By 1914, O’Keeffe had enrolled at TC and was working with “Pa Dow,” as she called him. Together with her classmates Anita Pollitzer and Dorothy True (believed to be the model for O’Keeffe’s painting, “Lady With Red Hair”), she visited Gallery 291, run by the photographer and art impresario Alfred Stieglitz, who gave Americans their first public display of Cezanne watercolors and works by Matisse and Picasso. The following year, O’Keeffe—now teaching in South Carolina—sent True drawings she had done in a new, abstract style. Unbeknownst to O’Keeffe, Pollitzer brought the work to Stieglitz, who was instantly impressed. “Finally, a woman on paper,” he is reported to have said.

Over the next several years, Stieglitz exhibited O’Keeffe’s work at 291. The pair married in 1923, and Stieglitz continued to sponsor and promote O’Keeffe throughout her life.

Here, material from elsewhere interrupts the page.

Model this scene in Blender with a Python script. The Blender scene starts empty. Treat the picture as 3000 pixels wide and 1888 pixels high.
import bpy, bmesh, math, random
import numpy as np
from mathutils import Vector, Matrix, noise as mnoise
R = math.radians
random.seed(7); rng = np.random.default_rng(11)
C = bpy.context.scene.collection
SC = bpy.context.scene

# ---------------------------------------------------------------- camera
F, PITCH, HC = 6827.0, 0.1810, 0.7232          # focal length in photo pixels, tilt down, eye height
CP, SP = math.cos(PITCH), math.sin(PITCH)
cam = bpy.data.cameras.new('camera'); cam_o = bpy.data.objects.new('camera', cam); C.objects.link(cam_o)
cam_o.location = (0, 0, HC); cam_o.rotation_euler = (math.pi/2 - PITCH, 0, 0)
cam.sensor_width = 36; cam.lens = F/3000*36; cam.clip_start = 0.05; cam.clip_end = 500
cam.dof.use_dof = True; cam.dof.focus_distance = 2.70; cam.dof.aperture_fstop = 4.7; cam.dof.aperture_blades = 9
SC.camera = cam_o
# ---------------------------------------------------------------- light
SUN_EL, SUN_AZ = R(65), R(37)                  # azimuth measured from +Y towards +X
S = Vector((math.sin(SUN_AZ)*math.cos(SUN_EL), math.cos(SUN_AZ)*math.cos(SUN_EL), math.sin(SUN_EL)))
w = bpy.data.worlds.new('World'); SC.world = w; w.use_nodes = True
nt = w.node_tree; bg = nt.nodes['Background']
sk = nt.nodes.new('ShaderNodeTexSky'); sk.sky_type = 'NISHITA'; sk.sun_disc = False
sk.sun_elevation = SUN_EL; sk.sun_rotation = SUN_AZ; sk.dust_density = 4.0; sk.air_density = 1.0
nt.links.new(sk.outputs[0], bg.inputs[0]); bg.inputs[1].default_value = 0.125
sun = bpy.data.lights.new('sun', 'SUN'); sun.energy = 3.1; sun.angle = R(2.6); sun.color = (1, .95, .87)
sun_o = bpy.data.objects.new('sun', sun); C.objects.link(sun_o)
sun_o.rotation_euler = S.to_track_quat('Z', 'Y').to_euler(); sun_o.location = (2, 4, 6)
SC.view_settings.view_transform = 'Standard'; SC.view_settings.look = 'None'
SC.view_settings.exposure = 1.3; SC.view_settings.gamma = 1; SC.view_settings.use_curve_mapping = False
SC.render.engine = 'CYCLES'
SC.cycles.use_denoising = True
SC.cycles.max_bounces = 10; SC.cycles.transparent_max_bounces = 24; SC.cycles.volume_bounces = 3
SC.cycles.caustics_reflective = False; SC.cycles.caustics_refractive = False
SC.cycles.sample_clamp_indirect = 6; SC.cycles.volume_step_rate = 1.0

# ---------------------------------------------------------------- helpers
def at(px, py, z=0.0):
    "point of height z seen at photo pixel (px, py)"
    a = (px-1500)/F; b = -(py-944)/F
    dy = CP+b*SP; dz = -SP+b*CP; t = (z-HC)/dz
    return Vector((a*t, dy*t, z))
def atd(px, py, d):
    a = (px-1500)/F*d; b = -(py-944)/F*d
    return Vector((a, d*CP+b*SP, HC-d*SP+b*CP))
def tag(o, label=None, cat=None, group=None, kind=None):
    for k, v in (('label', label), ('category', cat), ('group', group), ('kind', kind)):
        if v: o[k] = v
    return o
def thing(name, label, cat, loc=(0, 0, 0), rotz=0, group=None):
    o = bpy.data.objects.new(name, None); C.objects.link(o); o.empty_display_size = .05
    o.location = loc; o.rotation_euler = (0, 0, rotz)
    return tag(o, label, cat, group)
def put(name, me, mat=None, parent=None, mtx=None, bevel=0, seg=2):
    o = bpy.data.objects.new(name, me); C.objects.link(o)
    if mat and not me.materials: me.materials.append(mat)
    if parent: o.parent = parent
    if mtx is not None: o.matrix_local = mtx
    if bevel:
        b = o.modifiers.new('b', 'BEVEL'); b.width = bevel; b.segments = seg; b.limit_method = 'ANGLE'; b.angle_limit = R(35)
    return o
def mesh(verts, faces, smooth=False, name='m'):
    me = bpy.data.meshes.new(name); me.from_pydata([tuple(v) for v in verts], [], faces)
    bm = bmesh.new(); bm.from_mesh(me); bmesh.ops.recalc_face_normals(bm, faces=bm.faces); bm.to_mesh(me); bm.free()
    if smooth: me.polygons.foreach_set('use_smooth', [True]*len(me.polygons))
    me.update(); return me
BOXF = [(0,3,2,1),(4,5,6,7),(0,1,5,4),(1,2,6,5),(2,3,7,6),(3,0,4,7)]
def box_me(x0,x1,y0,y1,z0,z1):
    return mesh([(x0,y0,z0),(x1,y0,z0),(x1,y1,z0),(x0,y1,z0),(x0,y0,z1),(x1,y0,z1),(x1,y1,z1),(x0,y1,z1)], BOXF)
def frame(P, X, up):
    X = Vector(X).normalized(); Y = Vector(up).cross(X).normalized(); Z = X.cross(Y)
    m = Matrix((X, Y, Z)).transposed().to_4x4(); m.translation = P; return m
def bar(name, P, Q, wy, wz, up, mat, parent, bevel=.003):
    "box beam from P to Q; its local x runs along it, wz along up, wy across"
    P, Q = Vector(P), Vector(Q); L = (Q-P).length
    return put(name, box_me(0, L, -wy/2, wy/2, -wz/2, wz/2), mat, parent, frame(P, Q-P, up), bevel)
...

Today it is O’Keeffe, far more than Dow, who is revered as a major artist. Yet Dow’s belief in the importance of artists’ personal vision helped unleash a wave of creativity in American art—and at Teachers College as well. Among the many other well-known artists who have attended the College over the years are the abstract painter Ad Reinhardt; the minimalist Agnes Martin; the ceramic artist William Daley; the Harlem Renaissance painter and sculptor Charles Henry Alston; and the sculptor Greg Wyatt. Victor D’Amico, founding director of the Education Department at the Museum of Modern Art and creator of the Art Barge, also taught at TC.

Their styles run the gamut. But their work is testimony to Dow’s belief that “The power is within—the question is how to reach it.”